» **RECORDED INFORMATION**
┄┄┄┄┄┄
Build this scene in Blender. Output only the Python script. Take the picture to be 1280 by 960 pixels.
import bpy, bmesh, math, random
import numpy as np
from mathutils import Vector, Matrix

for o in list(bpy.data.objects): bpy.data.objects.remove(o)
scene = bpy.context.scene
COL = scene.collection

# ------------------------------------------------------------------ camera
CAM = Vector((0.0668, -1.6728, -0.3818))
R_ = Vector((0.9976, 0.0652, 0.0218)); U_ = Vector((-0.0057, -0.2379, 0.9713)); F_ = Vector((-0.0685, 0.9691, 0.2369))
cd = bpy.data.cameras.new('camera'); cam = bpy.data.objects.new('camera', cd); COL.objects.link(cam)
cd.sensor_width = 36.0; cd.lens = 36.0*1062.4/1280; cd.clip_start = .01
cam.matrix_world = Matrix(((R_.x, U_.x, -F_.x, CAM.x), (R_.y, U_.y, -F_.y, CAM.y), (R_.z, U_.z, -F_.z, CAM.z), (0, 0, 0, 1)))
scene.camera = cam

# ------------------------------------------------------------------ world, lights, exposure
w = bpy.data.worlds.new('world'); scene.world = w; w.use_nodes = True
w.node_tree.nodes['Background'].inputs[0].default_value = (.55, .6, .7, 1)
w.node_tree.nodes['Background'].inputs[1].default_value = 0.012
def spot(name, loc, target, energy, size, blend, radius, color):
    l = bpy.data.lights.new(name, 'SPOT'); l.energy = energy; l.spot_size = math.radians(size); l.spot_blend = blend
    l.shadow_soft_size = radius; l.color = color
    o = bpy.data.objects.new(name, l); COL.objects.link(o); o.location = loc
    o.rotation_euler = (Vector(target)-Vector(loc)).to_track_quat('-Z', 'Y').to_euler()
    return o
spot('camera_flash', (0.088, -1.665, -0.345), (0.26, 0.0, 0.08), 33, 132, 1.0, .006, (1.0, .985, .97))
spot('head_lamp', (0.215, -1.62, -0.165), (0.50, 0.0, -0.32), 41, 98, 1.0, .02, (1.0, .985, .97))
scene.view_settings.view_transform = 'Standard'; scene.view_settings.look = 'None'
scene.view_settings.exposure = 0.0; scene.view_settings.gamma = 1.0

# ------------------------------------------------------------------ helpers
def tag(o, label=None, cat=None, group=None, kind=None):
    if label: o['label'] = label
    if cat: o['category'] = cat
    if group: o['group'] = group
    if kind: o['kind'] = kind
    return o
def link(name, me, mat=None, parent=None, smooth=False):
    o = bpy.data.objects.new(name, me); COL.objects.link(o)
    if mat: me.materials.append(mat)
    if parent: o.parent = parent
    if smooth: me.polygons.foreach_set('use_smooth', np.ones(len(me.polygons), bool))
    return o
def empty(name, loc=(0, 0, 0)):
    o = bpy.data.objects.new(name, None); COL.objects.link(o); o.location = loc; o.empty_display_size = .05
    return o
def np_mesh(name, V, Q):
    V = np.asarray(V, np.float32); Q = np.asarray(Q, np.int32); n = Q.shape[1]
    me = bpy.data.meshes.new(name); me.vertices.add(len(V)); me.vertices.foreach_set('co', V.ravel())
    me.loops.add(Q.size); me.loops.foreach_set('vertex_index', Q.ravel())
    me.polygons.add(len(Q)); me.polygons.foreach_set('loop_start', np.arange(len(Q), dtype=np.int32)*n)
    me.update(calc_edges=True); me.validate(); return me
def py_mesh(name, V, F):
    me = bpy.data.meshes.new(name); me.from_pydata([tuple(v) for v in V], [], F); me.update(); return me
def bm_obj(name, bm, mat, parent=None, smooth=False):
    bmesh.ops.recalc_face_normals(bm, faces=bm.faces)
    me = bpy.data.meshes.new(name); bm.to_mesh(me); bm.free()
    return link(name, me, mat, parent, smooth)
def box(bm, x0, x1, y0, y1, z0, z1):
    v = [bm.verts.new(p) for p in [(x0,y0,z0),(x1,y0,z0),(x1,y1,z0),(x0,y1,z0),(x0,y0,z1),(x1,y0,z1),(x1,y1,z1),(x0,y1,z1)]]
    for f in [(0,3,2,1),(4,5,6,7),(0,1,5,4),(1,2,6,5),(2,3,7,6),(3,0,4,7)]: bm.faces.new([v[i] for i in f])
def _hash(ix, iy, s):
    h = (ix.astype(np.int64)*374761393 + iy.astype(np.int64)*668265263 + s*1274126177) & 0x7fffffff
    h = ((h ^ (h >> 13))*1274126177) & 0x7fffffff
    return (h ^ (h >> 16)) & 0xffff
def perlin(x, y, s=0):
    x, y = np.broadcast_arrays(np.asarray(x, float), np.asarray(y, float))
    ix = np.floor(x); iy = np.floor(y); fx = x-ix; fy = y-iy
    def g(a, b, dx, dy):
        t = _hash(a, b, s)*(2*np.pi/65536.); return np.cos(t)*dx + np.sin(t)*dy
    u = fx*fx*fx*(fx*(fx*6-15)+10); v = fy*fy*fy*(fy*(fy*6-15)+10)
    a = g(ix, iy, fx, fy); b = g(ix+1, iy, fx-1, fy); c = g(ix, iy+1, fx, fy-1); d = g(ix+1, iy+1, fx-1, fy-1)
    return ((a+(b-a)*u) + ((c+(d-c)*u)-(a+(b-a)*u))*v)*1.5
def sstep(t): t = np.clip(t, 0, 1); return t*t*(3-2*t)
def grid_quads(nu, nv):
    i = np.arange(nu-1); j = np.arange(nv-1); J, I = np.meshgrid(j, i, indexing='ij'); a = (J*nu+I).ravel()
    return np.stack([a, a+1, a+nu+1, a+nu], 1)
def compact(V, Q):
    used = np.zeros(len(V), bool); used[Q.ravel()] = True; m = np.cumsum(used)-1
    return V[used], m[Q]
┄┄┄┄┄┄
» **PROBLEM TO WORK ON**
Find the lines holding "scene" and list every one.

» **SOLUTION**
Build this scene in Blender. Output only the Python script. Take the picture to be 1280 by 960 pixels.
scene = bpy.context.scene
COL = scene.collection
scene.camera = cam
w = bpy.data.worlds.new('world'); scene.world = w; w.use_nodes = True
scene.view_settings.view_transform = 'Standard'; scene.view_settings.look = 'None'
scene.view_settings.exposure = 0.0; scene.view_settings.gamma = 1.0